Western Digital and LSI Logic explain and promote SATA II harddrives

Newport Beach (CA) - Disk drive maker Western Digital Corp (Lake Forest, California) and disk controller chip and adapter manufacturer LSI Logic Corp (Norcross, Georgia) have taken to the road to help system builders and resellers transition to the latest hard disk standard, Serial Advanced Technology Attachment II or SATA II. While marketing is always a goal of such efforts, the two companies are placing a heavy emphasis on technical information in their presentations.

At one recent event in Newport Beach, California, Western Digital's Mladen Luksic noted that an industry organization, the "SATA-International Organization" or "SATA-IO" (www.sata-io.org), is developing a set of SATA II specifications. These will include a minimum feature set and testing procedures a SATA II drive must meet to comply with the organization's requirements. SATA-IO has not yet released its SATA II specifications, but disk controller and drive manufacturers are already incorporating some of them in shipping products.
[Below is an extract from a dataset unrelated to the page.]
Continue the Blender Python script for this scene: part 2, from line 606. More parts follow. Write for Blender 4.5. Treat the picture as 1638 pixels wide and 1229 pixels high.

At the event, John Masiewicz, Director of Host Interface Technology at Western Digital, discussed SATA II technology and presented a list of key SATA-IO driven optional new features that drive manufacturers can include in their SATA II product offerings. These include double the data transfer rate of SATA I (3Gb/second vs. 1.5Gb/second), intelligent data access queuing to minimize the time required to find data on a disk platter, hot plug capability, advanced power management and on-board disk state logging.

Masiewicz pointed out that disk manufacturers are likely to offer products that do not include all of these features. However, they will build drives with specific combinations of features, customizing them for different applications from high reliability enterprise RAID systems to low power laptop drives.

The SATA I standard has already been approved by the American National Standards Institute and is now before the International Standards Organization. The ISO is expected to approve the standard without change. SATA-IO has not yet decided whether to bring its finalized SATA II specifications to the two standards organizations. But, as Masiewicz noted, ANSI and ISO standards do not and cannot compel compliance. Even adherence to the SATA-IO specifications is voluntary. To carry the SATA II label under the SATA-IO specification, a drive will only have to have been tested using specific testing methodologies. Also, because SATA I drives can be used with SATA II controllers, a SATA I drive can be labeled "SATA II Compatible" without even meeting the testing methodology specification.

Western Digital and LSI Logic are delivering SATA II products that implement the SATA II standard including support for such features as 3Gbps transfer rates and intelligent data access queuing.